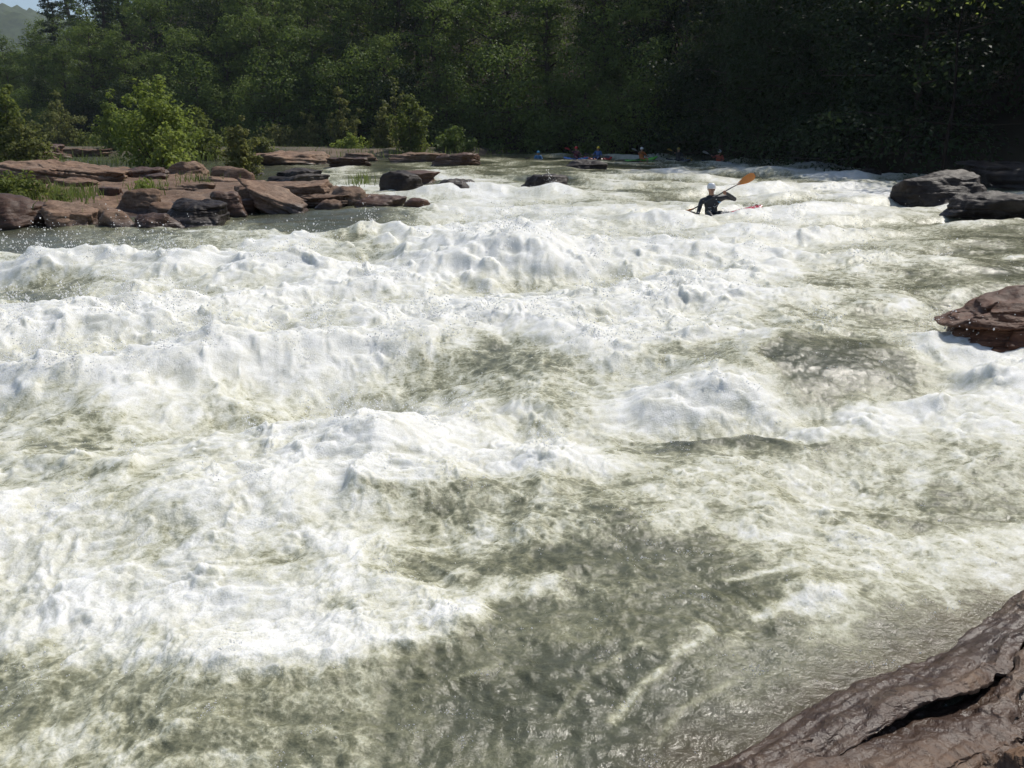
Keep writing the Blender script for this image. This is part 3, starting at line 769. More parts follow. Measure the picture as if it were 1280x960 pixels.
def build_shelf():
    """the bedrock shelf at the photographer's feet: bedding planes with broken, undercut edges"""
    A = at(850, 1010); B = at(1300, 733)
    ax = np.array([B.x - A.x, B.y - A.y]); Lb = np.linalg.norm(ax); ax /= Lb
    nr = np.array([ax[1], -ax[0]])         # inland
    P = [(-.9, -.6, 0), (-.22, -.07, 0), (-.10, .035, 0)]
    # beds dip towards the water; each breaks off in a shaded, undercut edge on its landward side: lip, lip height, undercut, drop
    for k, (s0, z0, uc, dr) in enumerate([(.20, .15, .10, .10), (.40, .175, .04, .06), (.60, .215, .06, .075), (.98, .28, .11, .12), (1.22, .285, .05, .065), (1.62, .36, .12, .13), (2.1, .38, .05, .06)], 1):
        P += [(s0 - .05, z0 + .004, k), (s0, z0 - .006, k), (s0 + .004, z0 - .02, k), (s0 - uc * .5, z0 - dr * .5, k), (s0 - uc, z0 - dr * .7, k), (s0 - uc, z0 - dr, k), (s0 - uc * .3, z0 - dr + .004, k)]
    P += [(3.8, .6, 7), (4.2, .1, 7)]
    prof = np.array([p[:2] for p in P]); lay = np.array([p[2] for p in P], float)
    seg = np.r_[0, np.cumsum(np.linalg.norm(np.diff(prof, axis=0), axis=1))]
    nu, nv = 700, 900
    base = np.linspace(0, seg[-1], nu - len(seg)); u = np.sort(np.r_[base, seg])
    ps = np.interp(u, seg, prof[:, 0]); pz = np.interp(u, seg, prof[:, 1]); pl = np.interp(u, seg, lay)
    v = np.linspace(-1.2, Lb + 1.4, nv)
    E = []
    for k in range(8):
        vv = v + k * 3.7
        e = n2(vv * .9, vv * 0 + k * 5.3, 201) * .15 + n2(vv * 3.1, vv * 0 + k * 7.7, 202) * .06 + fbm2(vv * 9, vv * 0 + k * 4.1, 4, 203, .55) * .012
        q = vv * 1.9 + n2(vv * 1.1, vv * 0 + k, 208) * .8; bi = np.floor(q); bf = q - bi
        hh = np.sin(bi * 91.7 + k * 17.3) * 43758.5; hh = hh - np.floor(hh); h2 = np.sin((bi + 1) * 91.7 + k * 17.3) * 43758.5; h2 = h2 - np.floor(h2)
        e = e + (hh + (h2 - hh) * sst(.90, 1, bf) - .5) * .13
        # ledges run into one another towards the waterline on the downstream side
        e = e + .05 * k * sst(2.0, .4, v)
        E.append(e * min(1, .35 + k * .4))
    E = np.array(E)
    U, V = np.meshgrid(u, v, indexing='ij')
    l0 = np.floor(pl + 1e-6).astype(int).clip(0, 7); l1 = (l0 + 1).clip(0, 7); fr = (pl - l0)[:, None]
    s = ps[:, None] + .045 + E[l0] * (1 - fr) + E[l1] * fr
    l = np.repeat(pl[:, None], nv, 1); z = np.repeat(pz[:, None], nv, 1)
    hz = np.array([n2(v * .7 + k * 2.1, v * 0 + k * 3.3, 205) * .04 + n2(v * 2.3, v * 0 + k * 1.3, 206) * .012 for k in range(8)])
    z = z + (hz[l0] * (1 - fr) + hz[l1] * fr) * sst(0, 1, l)
    # the broken edges grow and fade along the shore
    zs = np.convolve(np.pad(pz, 60, mode='edge'), np.ones(121) / 121, 'valid')[:, None]
    am = np.clip(.62 + .55 * sst(.5, 2.0, V) + n2(V * 1.3, l * 1.7, 241) * .7, .12, 1.05) * sst(.3, 1, l) + (1 - sst(.3, 1, l))
    z = z + (zs - pz[:, None]) * (1 - am)
    X = A.x + ax[0] * V + nr[0] * s; Y = A.y + ax[1] * V + nr[1] * s
    # grain along the bedding, scour hollows and pitted patches
    gr = (1 - 2 * np.abs(fbm2(V * 1.6 + s * 2, s * 11, 4, 211, .6))) * .010 + fbm2(X * 4, Y * 4, 4, 215, .5) * .010 + fbm2(X * 22, Y * 22, 4, 217, .65) * .0035
    pit = -sst(.16, .30, fbm2(V * 2.6 + s * 4, s * 8 - V * 1.5, 4, 221, .55)) * .032 * sst(1.5, 3.0, l)
    z = z + (gr + pit) * sst(.05, .6, l + .3)
    s2 = fbm2(V * 3, pz[:, None] * 40 + 0 * V, 3, 231, .6) * .012 * (l > .4)
    X = X + nr[0] * s2; Y = Y + nr[1] * s2
    o = mk('rock_shelf', np.stack([X, Y, z], -1).reshape(-1, 3), grid_faces(nu, nv)[:, ::-1], M_SHELF)
    tag(o, 'broad tan and purple-brown layered rock shelf at the water\'s edge beside the camera', 'rock')
build_shelf()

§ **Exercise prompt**
Reproduce the full material exactly, excluding the pictures.

§ **Problem solution**
Keep writing the Blender script for this image. This is part 3, starting at line 769. More parts follow. Measure the picture as if it were 1280x960 pixels.
def build_shelf():
    """the bedrock shelf at the photographer's feet: bedding planes with broken, undercut edges"""
    A = at(850, 1010); B = at(1300, 733)
    ax = np.array([B.x - A.x, B.y - A.y]); Lb = np.linalg.norm(ax); ax /= Lb
    nr = np.array([ax[1], -ax[0]])         # inland
    P = [(-.9, -.6, 0), (-.22, -.07, 0), (-.10, .035, 0)]
    # beds dip towards the water; each breaks off in a shaded, undercut edge on its landward side: lip, lip height, undercut, drop
    for k, (s0, z0, uc, dr) in enumerate([(.20, .15, .10, .10), (.40, .175, .04, .06), (.60, .215, .06, .075), (.98, .28, .11, .12), (1.22, .285, .05, .065), (1.62, .36, .12, .13), (2.1, .38, .05, .06)], 1):
        P += [(s0 - .05, z0 + .004, k), (s0, z0 - .006, k), (s0 + .004, z0 - .02, k), (s0 - uc * .5, z0 - dr * .5, k), (s0 - uc, z0 - dr * .7, k), (s0 - uc, z0 - dr, k), (s0 - uc * .3, z0 - dr + .004, k)]
    P += [(3.8, .6, 7), (4.2, .1, 7)]
    prof = np.array([p[:2] for p in P]); lay = np.array([p[2] for p in P], float)
    seg = np.r_[0, np.cumsum(np.linalg.norm(np.diff(prof, axis=0), axis=1))]
    nu, nv = 700, 900
    base = np.linspace(0, seg[-1], nu - len(seg)); u = np.sort(np.r_[base, seg])
    ps = np.interp(u, seg, prof[:, 0]); pz = np.interp(u, seg, prof[:, 1]); pl = np.interp(u, seg, lay)
    v = np.linspace(-1.2, Lb + 1.4, nv)
    E = []
    for k in range(8):
        vv = v + k * 3.7
        e = n2(vv * .9, vv * 0 + k * 5.3, 201) * .15 + n2(vv * 3.1, vv * 0 + k * 7.7, 202) * .06 + fbm2(vv * 9, vv * 0 + k * 4.1, 4, 203, .55) * .012
        q = vv * 1.9 + n2(vv * 1.1, vv * 0 + k, 208) * .8; bi = np.floor(q); bf = q - bi
        hh = np.sin(bi * 91.7 + k * 17.3) * 43758.5; hh = hh - np.floor(hh); h2 = np.sin((bi + 1) * 91.7 + k * 17.3) * 43758.5; h2 = h2 - np.floor(h2)
        e = e + (hh + (h2 - hh) * sst(.90, 1, bf) - .5) * .13
        # ledges run into one another towards the waterline on the downstream side
        e = e + .05 * k * sst(2.0, .4, v)
        E.append(e * min(1, .35 + k * .4))
    E = np.array(E)
    U, V = np.meshgrid(u, v, indexing='ij')
    l0 = np.floor(pl + 1e-6).astype(int).clip(0, 7); l1 = (l0 + 1).clip(0, 7); fr = (pl - l0)[:, None]
    s = ps[:, None] + .045 + E[l0] * (1 - fr) + E[l1] * fr
    l = np.repeat(pl[:, None], nv, 1); z = np.repeat(pz[:, None], nv, 1)
    hz = np.array([n2(v * .7 + k * 2.1, v * 0 + k * 3.3, 205) * .04 + n2(v * 2.3, v * 0 + k * 1.3, 206) * .012 for k in range(8)])
    z = z + (hz[l0] * (1 - fr) + hz[l1] * fr) * sst(0, 1, l)
    # the broken edges grow and fade along the shore
    zs = np.convolve(np.pad(pz, 60, mode='edge'), np.ones(121) / 121, 'valid')[:, None]
    am = np.clip(.62 + .55 * sst(.5, 2.0, V) + n2(V * 1.3, l * 1.7, 241) * .7, .12, 1.05) * sst(.3, 1, l) + (1 - sst(.3, 1, l))
    z = z + (zs - pz[:, None]) * (1 - am)
    X = A.x + ax[0] * V + nr[0] * s; Y = A.y + ax[1] * V + nr[1] * s
    # grain along the bedding, scour hollows and pitted patches
    gr = (1 - 2 * np.abs(fbm2(V * 1.6 + s * 2, s * 11, 4, 211, .6))) * .010 + fbm2(X * 4, Y * 4, 4, 215, .5) * .010 + fbm2(X * 22, Y * 22, 4, 217, .65) * .0035
    pit = -sst(.16, .30, fbm2(V * 2.6 + s * 4, s * 8 - V * 1.5, 4, 221, .55)) * .032 * sst(1.5, 3.0, l)
    z = z + (gr + pit) * sst(.05, .6, l + .3)
    s2 = fbm2(V * 3, pz[:, None] * 40 + 0 * V, 3, 231, .6) * .012 * (l > .4)
    X = X + nr[0] * s2; Y = Y + nr[1] * s2
    o = mk('rock_shelf', np.stack([X, Y, z], -1).reshape(-1, 3), grid_faces(nu, nv)[:, ::-1], M_SHELF)
    tag(o, 'broad tan and purple-brown layered rock shelf at the water\'s edge beside the camera', 'rock')
build_shelf()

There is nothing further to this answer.